La force de l’œuvre de Maurice Le Poitevin tient notamment à la proximité des soldats représentés à mi-corps. Les individualités sont effacées derrière les masques. Le groupe apparait soudé : les hommes sont collés dans un instant suspendu préalable au temps de l’action pure. Notre œil essaie, malgré l’obstacle des protections, de déceler une expression humaine. L’artiste ne nous pousse t-il pas à lire de la stupeur à partir de la gestuelle des combattants et du semblant de regard offert par les lunettes ? L’effet est saisissant. Anonymisés, tendus vers un objectif situé vers notre droite, le groupe occupe les deux tiers du cadre. Le haut du dessin participe à rendre la mise en danger explicite : un nuage pernicieux entoure les soldats. On mesure la force du procédé en comparant La charge moderne à l’œuvre de Georges Scott qui, elle, cadre de façon plus large les combattants dans la profondeur du paysage tourmenté d’un champs de bataille.
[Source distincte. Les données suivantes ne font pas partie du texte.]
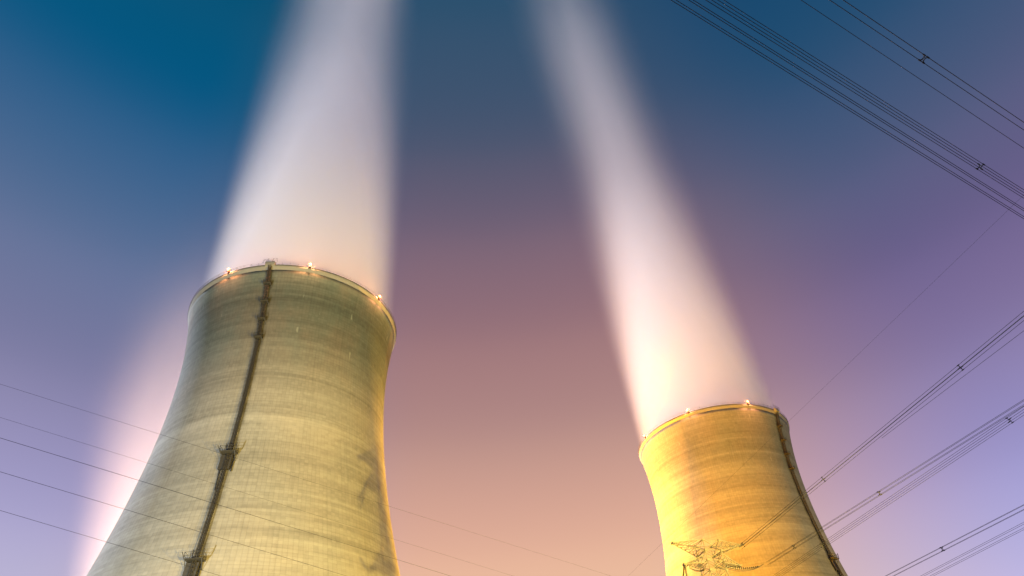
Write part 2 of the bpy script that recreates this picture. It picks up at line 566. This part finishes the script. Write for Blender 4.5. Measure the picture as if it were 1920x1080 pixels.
t1 = make_tower(274.2, [251.2, 293.75, 337.0, 64, 108, 152])
t1.location = (-81.022, 202.081, 0)
t1['label'] = 'nearer, larger cooling tower on the left, grey-green and yellow with dark ladder'
t1['group'] = 'cooling towers'
t2 = make_tower(313.0, [199.75, 243.2, 286.5, 13, 57, 100])
t2.location = (91.712, 319.149, 0)
t2['label'] = 'farther cooling tower on the right, glowing orange-yellow on its left side, pylon in front'
t2['group'] = 'cooling towers'
T3 = (-280.0, 478.0, 0)
for ch in t1.children:
    if ch.name.startswith('shell'):
        ch.color = (1.0, 274.2 / 360, 0, 1)       # how weathered, and where the ladder's run-off stain is
for ch in t2.children:
    if ch.name.startswith('shell'):
        ch.color = (0.32, 313.0 / 360, 0, 1)
t3 = copy_tree(t1)
t3.location = T3
t3['label'] = 'third cooling tower hidden behind the left tower, under the pale plume at the lower left'

# warm glow each rim light throws on the rim and steam
for t, degs in ((t1, (251.2, 293.75, 337.0)), (t2, (199.75, 243.2, 286.5))):
    for dg in degs:
        a = radians(dg)
        p = Vector(t.location) + polar(RT + 1.3, a, 166.6)
        lamp('obstruction_lamp', 'POINT', p, 9000, (1.0, 0.38, 0.15), 0.4)

# ------------------------------------------------------------------ steam plumes
def plume(base, label, d0, fall, seed, grow, zt=780.0, soft=0.14, lean=0.0):
    m = bpy.data.materials.new('steam')
    m.use_nodes = True
    nt = m.node_tree
    nt.nodes.clear()
    n = N(nt)
    out = n.new('ShaderNodeOutputMaterial')
    pv = n.new('ShaderNodeVolumePrincipled')
    pv.inputs['Color'].default_value = (0.995, 0.995, 0.995, 1)
    pv.inputs['Anisotropy'].default_value = 0.0
    t = n.new('ShaderNodeTexCoord')
    s = n.new('ShaderNodeSeparateXYZ')
    n.link(t.outputs['Object'], s.inputs[0])
    x, y, z = s.outputs
    zz = n.math('SUBTRACT', z, 164.0)
    x = n.math('SUBTRACT', x, n.math('MULTIPLY', zz, lean))
    r = n.math('SQRT', n.math('ADD', n.math('MULTIPLY', x, x), n.math('MULTIPLY', y, y)))
    R = n.math('ADD', 35.6, n.math('MULTIPLY', zz, grow))
    q = n.math('DIVIDE', r, R)
    w = n.remap(zz, 0, 220, soft, 1.5, 'LINEAR')
    edge = n.remap(n.math('DIVIDE', n.math('SUBTRACT', 1.0, q), w), 0.0, 1.0, 0, 1)
    edge = n.math('POWER', edge, n.remap(zz, 0, 200, 1.0, 1.5, 'LINEAR'))      # ever softer outwards as it climbs
    fl = n.math('EXPONENT', n.math('MULTIPLY', zz, -1.0 / fall))
    top = n.remap(z, zt, zt - 260, 0, 1)
    # wisps drawn out by the drift of the steam
    wisp = n.noise(n.xyz(n.math('MULTIPLY', x, 0.03), n.math('MULTIPLY', y, 0.03), n.math('ADD', n.math('MULTIPLY', z, 0.0035), seed)), 1.0, 2, 0.5)
    wk = n.remap(wisp, 0.25, 0.75, 0.6, 1.4, 'LINEAR')
    dens = n.math('MULTIPLY', n.math('MULTIPLY', edge, fl), n.math('MULTIPLY', top, wk))
    n.link(n.math('MULTIPLY', dens, d0), pv.inputs['Density'])
    n.link(pv.outputs[0], out.inputs['Volume'])
    try:
        m.cycles.volume_step_rate = 0.1
        m.cycles.volume_sampling = 'MULTIPLE_IMPORTANCE'
    except Exception:
        pass
    bm = bmesh.new()
    prev = None
    segs = 48
    first = None
    for k in range(13):
        z_ = 164.3 + (zt - 164.3) * k / 12
        R_ = 35.6 + (z_ - 164) * grow
        ring = [bm.verts.new((R_ * 1.005 * cos(2 * pi * i / segs) + lean * (z_ - 164), R_ * 1.005 * sin(2 * pi * i / segs), z_)) for i in range(segs)]
        if prev:
            for i in range(segs):
                bm.faces.new((prev[i], prev[(i + 1) % segs], ring[(i + 1) % segs], ring[i]))
        else:
            first = ring
        prev = ring
    bm.faces.new(first[::-1])
    bm.faces.new(prev)
    o = link_mesh('steam_plume', bm, m)
    o.location = base
    o['label'] = label
    o['category'] = 'steam plume'
    o['group'] = 'steam plumes'
    return o


plume(t1.location, 'broad white steam plume rising from the larger left cooling tower', 0.058, 330, 0.0, 0.045)
plume(t2.location, 'pinkish-white steam plume rising from the orange right cooling tower', 0.056, 270, 7.3, 0.060, lean=-0.045)
plume(T3, 'pale peach steam plume emerging from behind the left tower at the lower left edge', 0.060, 105, 3.1, 0.24, 560, 1.6)

# ------------------------------------------------------------------ overhead lines
def sag_pts(a, b, sag, n=40):
    a, b = Vector(a), Vector(b)
    return [a.lerp(b, i / n) - Vector((0, 0, 4 * sag * (i / n) * (1 - i / n))) for i in range(n + 1)]


def extend(p, q, h, before, after):
    d = Vector((q[0] - p[0], q[1] - p[1], 0)).normalized()
    a = Vector((p[0], p[1], h)) - d * before
    b = Vector((q[0], q[1], h)) + d * after
    return a, b, d


def bundle(p, q, h, before, after, spacers, label, s=0.7, r=0.026, roll=0.0):
    """four conductors held in a square by spacers; spacers: distances from p along the line"""
    a, b, d = extend(p, q, h, before, after)
    root = thing('conductor_bundle', label, 'power line', a, 0, 'four-wire conductor bundles')
    side = d.cross(Vector((0, 0, 1)))
    up = Vector((0, 0, 1))
    offs = []
    for i in range(4):
        t = roll + pi / 4 + i * pi / 2
        offs.append((side * cos(t) + up * sin(t)) * s * 0.7071)
    L = (b - a).length
    for o_ in offs:
        bm = bmesh.new()
        tube(bm, [Vector((0, 0, 0)) + o_, d * L + o_], r, 6)
        link_mesh('conductor', bm, M_WIRE, root, smooth=True)
    for sp in spacers:
        c = d * (before + sp)
        bm = bmesh.new()
        core = [c + o_ * 0.42 for o_ in offs]
        for i in range(4):
            bar(bm, core[i], core[(i + 1) % 4], r * 1.7)
            bar(bm, core[i], c + offs[i] * 1.12, r * 1.9)
            bar(bm, c + offs[i] - d * 0.16, c + offs[i] + d * 0.16, r * 2.6, 6)
        link_mesh('spacer', bm, M_WIRE, root)
    return root


def wire(p, q, h, before, after, label, r, name='overhead_wire', group='single overhead wires'):
    a, b, d = extend(p, q, h, before, after)
    bm = bmesh.new()
    tube(bm, [Vector((0, 0, 0)), b - a], r, 6)
    o = link_mesh(name, bm, M_WIRE, smooth=True)
    o.location = a
    o['label'] = label
    o['category'] = 'wire'
    o['group'] = group
    return o


bundle((15.38, 27.86), (56.03, 55.92), 54.0, 60, 90, [62.0], 'lowest four-wire power line bundle across the upper right sky, without a spacer in view', roll=0.0, s=0.68, r=0.029)
bundle((17.98, 28.11), (54.55, 52.90), 54.0, 60, 90, [36.2], 'four-wire bundle with one spacer, just above the lowest bundle of the upper right', roll=0.7, s=0.5, r=0.027)
bundle((27.88, 29.07), (50.08, 43.76), 54.0, 60, 90, [11.2], 'uppermost four-wire power line bundle in the top right corner, with one spacer', roll=0.18, s=0.52, r=0.027)
wire((28.79, 33.19), (59.29, 53.64), 62.0, 60, 90, 'thin single wire between the two groups of thick bundles in the upper right sky', 0.028)
wire((56.56, 55.38), (21.63, 162.13), 56.0, 60, 60, 'very thin single wire slanting from the right edge down to the right tower', 0.011)

bundle((52.88, 60.70), (34.18, 120.41), 44.0, 60, 0, [9.5, 37.5, 61.5], 'four-wire bundle ending at the tip of the upper pylon arm', roll=-0.3, s=0.48, r=0.024)
wire((54.24, 63.47), (50.38, 74.14), 44.0, 60, 12, 'thin single wire close beneath the bundle that runs to the upper pylon arm', 0.022)
bundle((57.49, 73.59), (37.85, 120.16), 40.9, 60, 0, [24.0, 43.5], 'four-wire bundle running to the lower pylon arm, upper of its close pair', roll=0.2, s=0.45, r=0.022)
bundle((58.44, 75.53), (40.91, 127.12), 40.9, 60, 30, [2.2, 41.0], 'four-wire bundle passing right of the pylon, lower of its close pair', roll=0.0, s=0.55, r=0.022)
bundle((73.50, 106.19), (62.56, 133.25), 41.0, 70, 80, [16.5], 'four-wire bundle with one spacer low in the right corner, upper of the last two', roll=0.2, s=0.55, r=0.024)
bundle((77.39, 114.14), (70.06, 135.27), 41.0, 70, 80, [-8.0], 'lowest four-wire bundle, cutting the bottom right corner', roll=0.0, s=0.7, r=0.024)

for p, q, h, lab, r in (
        ((-52.71, 57.36), (13.06, 131.75), 45, 'faint pale wire crossing the left tower, topmost of the five at the left edge', 0.012),
        ((-56.34, 63.30), (-4.52, 127.01), 45, 'faint wire crossing the left tower, second from the top at the left edge', 0.012),
        ((-49.30, 56.44), (-12.74, 104.07), 38, 'dark wire crossing the left tower, third from the top at the left edge', 0.019),
        ((-53.10, 62.66), (-26.98, 100.23), 38, 'dark wire crossing the left tower, fourth from the top at the left edge', 0.019),
        ((-58.16, 70.93), (-43.11, 95.88), 38, 'dark wire over the foot of the ladder, lowest of the five at the left edge', 0.019)):
    wire(p, q, h, 70, 70, lab, r)


# ------------------------------------------------------------------ pylon in front of the right tower
def pylon():
    c0 = Vector((28.24, 118.0, 0))
    X = Vector((0.95, 0.31, 0)).normalized()          # along the arms
    Y = Vector((-X.y, X.x, 0))                        # along the line
    Z = Vector((0, 0, 1))
    root = thing('pylon', 'small lattice steel pylon with wide arms in front of the orange right tower', 'pylon', c0)

    def P(s, t, h):
        return X * s + Y * t + Z * h

    def half(h):
        return 1.45 + (0.25 * (40 - h) / 10 if h > 30 else 0.25 + (30 - h) * 0.075) if h < 40 else 1.45

    # body: four legs with crossed bracing
    bm = bmesh.new()
    hs = [0, 6, 11.5, 16.5, 21, 25, 28.5, 31.5, 34.5, 37.2, 39.4, 41.0, 42.6, 44.3]
    for ha, hb in zip(hs, hs[1:]):
        a, b = half(ha), half(hb)
        ca = [(a, a), (-a, a), (-a, -a), (a, -a)]
        cb = [(b, b), (-b, b), (-b, -b), (b, -b)]
        for i in range(4):
            j = (i + 1) % 4
            bar(bm, P(*ca[i], ha), P(*cb[i], hb), 0.10)
            bar(bm, P(*ca[i], ha), P(*cb[j], hb), 0.055)
            bar(bm, P(*ca[j], ha), P(*cb[i], hb), 0.055)
            bar(bm, P(*cb[i], hb), P(*cb[j], hb), 0.055)
            box(bm, P(*cb[i], hb), X, Y, Z, 0.36, 0.36, 0.3)
    link_mesh('lattice_body', bm, M_PYLON, root)

    def arm(sgn, reach, htop, hbot, hend, name='cross_arm', up=False):
        """triangular truss: two top chords and two bottom chords meeting at the tip"""
        bm = bmesh.new()
        b0 = half(min(htop, 40))
        tip = P(sgn * reach, 0, hend)
        n_ = 6
        A = {}
        for k in (-1, 1):
            for nm, h in (('t', htop), ('b', hbot)):
                r0 = P(sgn * b0, k * b0, h)
                A[k, nm] = [r0.lerp(tip + Y * k * 0.25, i / n_) for i in range(n_ + 1)]
                for p, q in zip(A[k, nm], A[k, nm][1:]):
                    bar(bm, p, q, 0.075)
        for i in range(n_):
            for k in (-1, 1):
                bar(bm, A[k, 't'][i], A[k, 'b'][i + 1], 0.042)
                bar(bm, A[k, 'b'][i], A[k, 't'][i], 0.042)
            bar(bm, A[-1, 't'][i], A[1, 't'][i + 1], 0.042)
            bar(bm, A[-1, 'b'][i], A[1, 'b'][i + 1], 0.042)
            bar(bm, A[1, 'b'][i], A[-1, 'b'][i], 0.05)
        box(bm, tip, X, Y, Z, 0.4, 0.7, 0.3)
        return link_mesh(name, bm, M_PYLON, root)

    for sg in (-1, 1):
        arm(sg, 6.2, 44.3, 42.5, 44.15)
        arm(sg, 5.0, 42.0, 40.6, 40.7)
        arm(sg, 5.0, 32.3, 31.0, 31.1)

    def string(a, b, name='insulator_string', r=0.17, sag=0.4, n=16):
        bm = bmesh.new()
        pts = sag_pts(a, b, sag, n)
        for p, q in zip(pts, pts[1:]):
            d = q - p
            bar(bm, p, q, 0.05, 6)
            bar(bm, p + d * 0.25, p + d * 0.6, r, 10, r * 0.45)
        link_mesh(name, bm, M_INS, root)

    # tension strings and jumpers
    string(P(2.4, 0.0, 40.6), P(8.3, -0.4, 40.55), sag=0.35)
    string(P(-5.0, -0.2, 40.6), P(-5.9, -1.5, 38.0), sag=0.1)
    string(P(-5.0, 0.2, 40.6), P(-6.3, -0.4, 37.6), sag=0.1)
    string(P(-4.6, 0.0, 40.5), P(-1.6, 0.0, 40.0), sag=0.5)
    for sg in (-1, 1):
        string(P(sg * 4.9, 0, 31.0), P(sg * 4.9 + 0.2, -4.2, 30.4), sag=0.5)
    bmj = bmesh.new()
    for s_ in (-0.25, 0.25):
        tube(bmj, sag_pts(P(2.6, s_, 40.3), P(9.2, s_ - 0.3, 40.9), 0.7, 16), 0.04, 5)
    link_mesh('jumper', bmj, M_WIRE, root)
    return root


pylon()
On retrouve le même choix de vision rapprochée dans Assaut sous les gaz d’Otto Dix (visualiser le dessin sur le site de l’Est Républicain). Le nombre de protagonistes est assez proche, le cadrage assez semblable mais la scène décrite est différente : la charge est lancée. Les soldats en action utilisent des grenades et la scène évoque, avec ses personnages sur différents plans et ses éléments de décor, un assaut vers un objectif frontal voire un franchissement des lignes ennemies. Otto Dix, peintre de la monstruosité de la guerre, met en scène ici des combattants “animalisés” par leurs masques à cartouches filtrantes2. Celles-ci dessinent une sorte de groin à la place du bas du visage. Une similitude porcine que Jules Zingg exploite dans son Groupe de soldats représentés montant en ligne… comme un troupeau montant à l’abattoir (?). La ressemblance du soldat déshumanisé avec un animal est aussi présente dans les œuvres de Xavier Josso et Etienne Auguste Krier. En effet, le modèle de protection représenté3 semble dessiné un bec à la place de la bouche. La guerre transformerait-elle l’homme en animal ? L’étude de Josso, réalisée au crayon sur la page d’un livre, semble avoir pour seule fonction la description de l’accoutrement. Il en est autrement de la petite peinture de Krier qui met en scène l’instant angoissant de l’alerte aux gaz – la cloche que l’on sonne en arrière-plan – et donc de l’imminence de la confrontation physique du soldat avec le danger. Cette proximité est dramatisée par la représentation d’un des soldats, au premier plan, qui ajuste son masque – peut-être avec difficulté comme c’était souvent le cas – alors que les nuages sont déjà bien visibles.

Les soldats sont cachés par leur masque et disparaissent dans les gaz. C’est ce temps du danger à affronter, de la disparition multiple que met en scène Georges Bruyer dans une illustration où, comme souvent dans ses dessins, le corps se courbe, s’allonge ou se tord. Le soldat peut-il ramper pour échapper à cette arme moderne ? Et se transformer ainsi en insecte ? Ce à quoi ressemblent les soldats allemands de François Flameng avec leur carapace protectrice et leur masque à cartouche. Passifs, ils semblent nous prendre à témoin : voilà le nouveau visage de la guerre, un anonymat poussé à l’extrême qui rend monstrueux.

Le visage s’efface mais le corps tout entier peut aussi disparaître à son tour comme dans ce dessin signé Maurice Mahut représentant deux soldats camouflés.
D’autres artistes réalisèrent des œuvres comportant des soldats masqués (Henry de Groux, Alexandre Zinoview…). Tous furent attirés par un sujet offrant un potentiel symbolique fort au delà de la simple description documentaire. Dans cette guerre moderne qui ne ressemble en rien aux combats du passé, où la mort est donnée et reçue le plus souvent anonymement par l’artillerie, l’homme équipé contre les gaz devient un monstre grotesque. Un sujet qui offre, sans aucun doute, aux artistes contemporains une opportunité de véhiculer une dénonciation d’une guerre déshumanisante.


1. Il faut noter une exception toutefois concernant le sujet : les deux soldats représentés par Maurice Mahut sont des combattants camouflés et non équipés pour se protéger des gaz et, pour être tout à fait exact, il faut préciser que la série d’estampe d’Otto Dix Der Krieg a été réalisée après le conflit en 1924.
2. Il s’agit certainement du Gummimaske, le premier masque à gaz complet à cartouche remplaçable.
3. Modèle avec tampon TN et lunettes.